NOTE 14 - PREFERRED STOCK

Series B Preferred Stock:

Commencing in April 2014, the Company conducted a private placement of up to 480,000 shares of its 6.25% Non-Cumulative Convertible Perpetual Preferred Stock, Series B (“Series B Preferred Stock”) for an offering price of $25.00 per share (the “2014 Private Placement”).  Pursuant to the Private Placement, the Company sold an aggregate of 480,000 shares of Series B Preferred Stock on May 12, 2014 and July 15, 2014, for an aggregate offering price of $12,000.  After payment of approximately $482 in placement fees and approximately $149 of other offering expenses, the Company’s net proceeds from its sale of the 480,000 shares of Series B Preferred Stock in the Private Placement were approximately $11,369

For each share of Series B Preferred Stock sold in the Private Placement, the Company also issued, at no additional charge, a Warrant to purchase common stock of the Company.  See Note 15-Common Stock Warrants for additional information.  



Conversion of Series B Preferred Stock to Common Stock:

On September 29, 2017, the Company announced the conversion of its Series B Preferred Stock into shares of Common Stock of the Company.  The conversion was effective October 6, 2017, and resulted in the conversion of all 480,000 of the Company’s issued and outstanding shares of Series B Preferred Stock into approximately 6,857,143 shares of Common Stock (prior to the 1-for-5.5 reverse stock split effective August 20, 2018), or approximately 1,246,753 shares of Common Stock (on a post-reverse-split basis).   

The conversion of the Series B Preferred Stock resulted in the elimination of the non-cumulative preferred dividend payments on the Series B Preferred Stock in the aggregate amount of approximately $188 quarterly ($750 annually) beginning with the 4th quarter of 2017.    



Series C Preferred Stock:

On October 25, 2019, the Company entered into a Securities Purchase Agreement with certain accredited investors in a private placement for an aggregate offering price of approximately $25 million, pursuant to which on October 31, 2019, the Holding Company sold (i) 849,615 shares of the Company’s common stock, at a purchase price of $12.00 per share and (ii) 12,337 shares of a new series of the Company’s non-voting convertible perpetual preferred stock, Series C, par value $0.01 per share (the “Series C Preferred Stock”), at a purchase price of $1,200.00 per share.

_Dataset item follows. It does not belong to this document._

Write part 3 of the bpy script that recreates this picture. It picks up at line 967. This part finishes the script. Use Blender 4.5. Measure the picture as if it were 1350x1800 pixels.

Each share of Series C Preferred Stock will be convertible either (i) automatically into 100 shares of the Company’s non-voting common stock, par value $0.01 per share (which will also be convertible into Common Stock) (the “Non-Voting Common Stock”), effective as of the close of business on the date that the Company obtains stockholder approval for, and files, a Certificate of Amendment to the Company’s Certificate of Incorporation to authorize such class of Non-Voting Common Stock; or (ii) unless previously converted into shares of Non-Voting Common Stock, into 100 shares of the Company’s common stock upon transfer of such shares of Series C Preferred Stock to a non-affiliate of the holder in specified permitted transactions.

On March 30, 2020, the Company entered into an Exchange Agreement providing for the exchange of 27,000 of the shares of common stock purchased in the private placement for 270 additional shares of Series C Preferred Stock (at the Series C Preferred Stock’s current conversion ratio of 100 shares of common stock for each share of Series C Preferred Stock).  The exchange of common stock for Series C Preferred Stock was effected in order to accommodate and facilitate the Company’s stock repurchase program announced on March 13, 2020.  The exchange resulted in an increase in the number of outstanding shares of Series C Preferred Stock from 12,337 to 12,607.